Villanova, like Wisconsin, is old school although that may change in the future. Wright has recruited two future NBA players in the last two years, signing Brunson, a McDonald’s All American from Stevenson High in Lincolnshire, Ill. last year and getting a commitment from 6-9 power forward Omari Spellman, a Top 20 prospect this year from St. Thomas More in Connecticut., who both could be gone sooner than later to the NBA.

Times are changing. But for now, Villanova is still working with the same successful model.

For all its success and a No. 1 seeding in the East Region last season, Villanova made an early exit from the tournament, losing to NC State, 71-68 in another third round game in Pittsburgh. Other than Hilliard– the four guards in their small ball offense shot blanks.

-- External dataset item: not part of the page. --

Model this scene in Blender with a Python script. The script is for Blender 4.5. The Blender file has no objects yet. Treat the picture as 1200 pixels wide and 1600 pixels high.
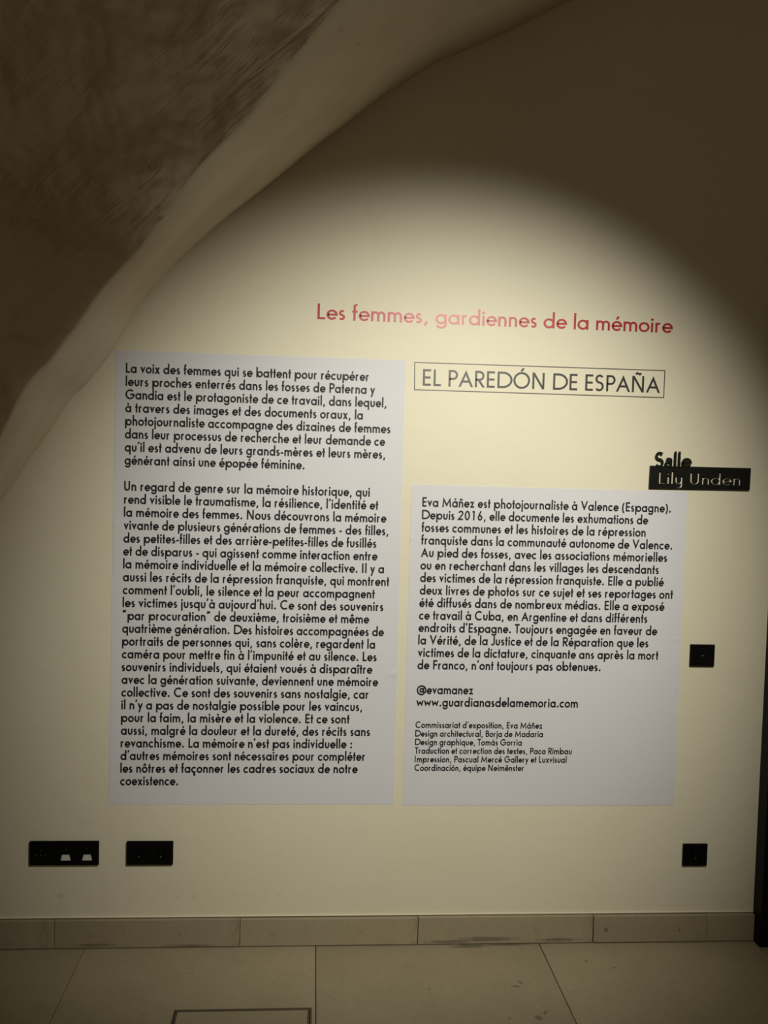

“We could have had our bad game in the middle of the season against DePaul,” Archidiacono said. “Instead, we had it in March.”

“There’s a sickness when you’re going home, a finality to it,” Wright admitted.

He finally watched the State tape two months later on a plane trip to California.

“It wasn’t as bad as I thought,” Wright said before thinking on it some more.

“But it was bad,” he said.

In the end, it is what it is.

“You can’t fix it,” Wright said. “You just move on.”

He will always have his version of Camelot, with special players like Arcidiacono who see the glass as half full. Arcidiacono would rather think about the 33 wins than the three losses. “Some people may use the losses as motivation, like we have to get back at this team, win this game,” he said. “If that happens great. If not, we have to know we’re going to play Villanova basketball. We’ll look back at the wins.

“It would be a great thing for our senior legacy if Villanova were to go deep into March. If not, I’m not going to say my career was a disappointment or anything like that. We have a lot of goals this season — some of them have to do with March. But if you only think about March, you’ll never enjoy the moment.”